▸ **DESCRIPTION OF THE TASK**: Leave the pictures out. Return all other data exactly.

· · ·

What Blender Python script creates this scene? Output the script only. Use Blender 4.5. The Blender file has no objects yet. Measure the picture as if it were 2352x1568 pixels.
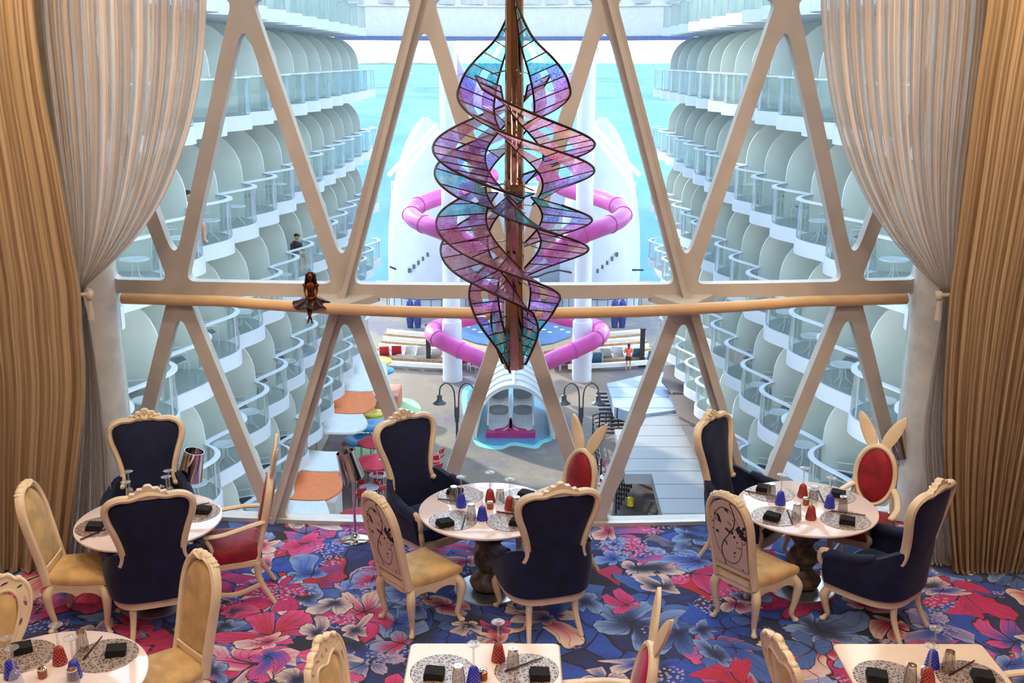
import bpy, bmesh, math, random
from mathutils import Vector, Matrix
from mathutils.geometry import tessellate_polygon
PI = math.pi
R = math.radians
sc = bpy.context.scene
COL = sc.collection
random.seed(7)
# ---------------------------------------------------------------- camera
F = 2450.0; PITCH = R(14.77); CX = 1181.0; CY = 784.0; EYE = 4.46
cam_d = bpy.data.cameras.new('camera'); cam = bpy.data.objects.new('camera', cam_d); COL.objects.link(cam)
cam.location = (0, 0, EYE); cam.rotation_euler = (PI/2 - PITCH, 0, 5/2450)
cam_d.sensor_width = 36; cam_d.lens = 36*F/2352; cam_d.clip_end = 20000; cam_d.clip_start = .05
sc.camera = cam
cp, sp = math.cos(PITCH), math.sin(PITCH)
def ray(px, py):
    xr = (px-CX)/F; yr = (CY-py)/F
    return Vector((xr, cp+yr*sp, -sp+yr*cp))
def Pd(px, py, Y):
    r = ray(px, py); r = r*(Y/r.y); r.z += EYE; return r
def Pz(px, py, z):
    r = ray(px, py); r = r*((z-EYE)/r.z); r.z += EYE; return r
# ---------------------------------------------------------------- materials
def new_mat(name):
    m = bpy.data.materials.new(name); m.use_nodes = True
    nt = m.node_tree; b = nt.nodes['Principled BSDF']; return m, nt, b
def srgb(r, g, b):
    f = lambda c: (c/255/12.92 if c/255 <= .04045 else ((c/255+.055)/1.055)**2.4)
    return (f(r), f(g), f(b), 1)
class NG:
    def __init__(s, nt): s.nt = nt
    def n(s, t, **k):
        x = s.nt.nodes.new(t)
        for a, v in k.items(): setattr(x, a, v)
        return x
    def l(s, a, b): s.nt.links.new(a, b)
    def setin(s, sock, v):
        if hasattr(v, 'is_linked') or isinstance(v, bpy.types.NodeSocket): s.l(v, sock)
        else: sock.default_value = v
    def m(s, op, a, b=None, c=None):
        x = s.n('ShaderNodeMath', operation=op); s.setin(x.inputs[0], a)
        if b is not None: s.setin(x.inputs[1], b)
        if c is not None: s.setin(x.inputs[2], c)
        return x.outputs[0]
    def vm(s, op, a, b=None):
        x = s.n('ShaderNodeVectorMath', operation=op); s.setin(x.inputs[0], a)
        if b is not None: s.setin(x.inputs[1], b)
        return x.outputs[0] if op not in ('LENGTH', 'DOT_PRODUCT', 'DISTANCE') else x.outputs['Value']
    def mix(s, f, a, b):
        x = s.n('ShaderNodeMix', data_type='RGBA'); s.setin(x.inputs[0], f); s.setin(x.inputs[6], a); s.setin(x.inputs[7], b); return x.outputs[2]
    def sm(s, v, a, b):
        x = s.n('ShaderNodeMapRange', interpolation_type='SMOOTHSTEP'); s.setin(x.inputs[0], v)
        x.inputs[1].default_value = a; x.inputs[2].default_value = b; return x.outputs[0]
    def ramp(s, v, stops, const=False):
        x = s.n('ShaderNodeValToRGB'); e = x.color_ramp.elements
        if const: x.color_ramp.interpolation = 'CONSTANT'
        while len(e) < len(stops): e.new(.5)
        for i, (p, c) in enumerate(stops): e[i].position = p; e[i].color = c
        s.setin(x.inputs[0], v); return x.outputs[0]
    def noise(s, vec, scale, detail=2, rough=.5, out=0):
        x = s.n('ShaderNodeTexNoise'); s.l(vec, x.inputs['Vector']); x.inputs['Scale'].default_value = scale
        x.inputs['Detail'].default_value = detail; x.inputs['Roughness'].default_value = rough; return x.outputs[out]
    def coord(s, o='Object'): return s.n('ShaderNodeTexCoord').outputs[o]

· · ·

▸ **FINAL ANSWER**:
What Blender Python script creates this scene? Output the script only. Use Blender 4.5. The Blender file has no objects yet. Measure the picture as if it were 2352x1568 pixels.
import bpy, bmesh, math, random
from mathutils import Vector, Matrix
from mathutils.geometry import tessellate_polygon
PI = math.pi
R = math.radians
sc = bpy.context.scene
COL = sc.collection
random.seed(7)
# ---------------------------------------------------------------- camera
F = 2450.0; PITCH = R(14.77); CX = 1181.0; CY = 784.0; EYE = 4.46
cam_d = bpy.data.cameras.new('camera'); cam = bpy.data.objects.new('camera', cam_d); COL.objects.link(cam)
cam.location = (0, 0, EYE); cam.rotation_euler = (PI/2 - PITCH, 0, 5/2450)
cam_d.sensor_width = 36; cam_d.lens = 36*F/2352; cam_d.clip_end = 20000; cam_d.clip_start = .05
sc.camera = cam
cp, sp = math.cos(PITCH), math.sin(PITCH)
def ray(px, py):
    xr = (px-CX)/F; yr = (CY-py)/F
    return Vector((xr, cp+yr*sp, -sp+yr*cp))
def Pd(px, py, Y):
    r = ray(px, py); r = r*(Y/r.y); r.z += EYE; return r
def Pz(px, py, z):
    r = ray(px, py); r = r*((z-EYE)/r.z); r.z += EYE; return r
# ---------------------------------------------------------------- materials
def new_mat(name):
    m = bpy.data.materials.new(name); m.use_nodes = True
    nt = m.node_tree; b = nt.nodes['Principled BSDF']; return m, nt, b
def srgb(r, g, b):
    f = lambda c: (c/255/12.92 if c/255 <= .04045 else ((c/255+.055)/1.055)**2.4)
    return (f(r), f(g), f(b), 1)
class NG:
    def __init__(s, nt): s.nt = nt
    def n(s, t, **k):
        x = s.nt.nodes.new(t)
        for a, v in k.items(): setattr(x, a, v)
        return x
    def l(s, a, b): s.nt.links.new(a, b)
    def setin(s, sock, v):
        if hasattr(v, 'is_linked') or isinstance(v, bpy.types.NodeSocket): s.l(v, sock)
        else: sock.default_value = v
    def m(s, op, a, b=None, c=None):
        x = s.n('ShaderNodeMath', operation=op); s.setin(x.inputs[0], a)
        if b is not None: s.setin(x.inputs[1], b)
        if c is not None: s.setin(x.inputs[2], c)
        return x.outputs[0]
    def vm(s, op, a, b=None):
        x = s.n('ShaderNodeVectorMath', operation=op); s.setin(x.inputs[0], a)
        if b is not None: s.setin(x.inputs[1], b)
        return x.outputs[0] if op not in ('LENGTH', 'DOT_PRODUCT', 'DISTANCE') else x.outputs['Value']
    def mix(s, f, a, b):
        x = s.n('ShaderNodeMix', data_type='RGBA'); s.setin(x.inputs[0], f); s.setin(x.inputs[6], a); s.setin(x.inputs[7], b); return x.outputs[2]
    def sm(s, v, a, b):
        x = s.n('ShaderNodeMapRange', interpolation_type='SMOOTHSTEP'); s.setin(x.inputs[0], v)
        x.inputs[1].default_value = a; x.inputs[2].default_value = b; return x.outputs[0]
    def ramp(s, v, stops, const=False):
        x = s.n('ShaderNodeValToRGB'); e = x.color_ramp.elements
        if const: x.color_ramp.interpolation = 'CONSTANT'
        while len(e) < len(stops): e.new(.5)
        for i, (p, c) in enumerate(stops): e[i].position = p; e[i].color = c
        s.setin(x.inputs[0], v); return x.outputs[0]
    def noise(s, vec, scale, detail=2, rough=.5, out=0):
        x = s.n('ShaderNodeTexNoise'); s.l(vec, x.inputs['Vector']); x.inputs['Scale'].default_value = scale
        x.inputs['Detail'].default_value = detail; x.inputs['Roughness'].default_value = rough; return x.outputs[out]
    def coord(s, o='Object'): return s.n('ShaderNodeTexCoord').outputs[o]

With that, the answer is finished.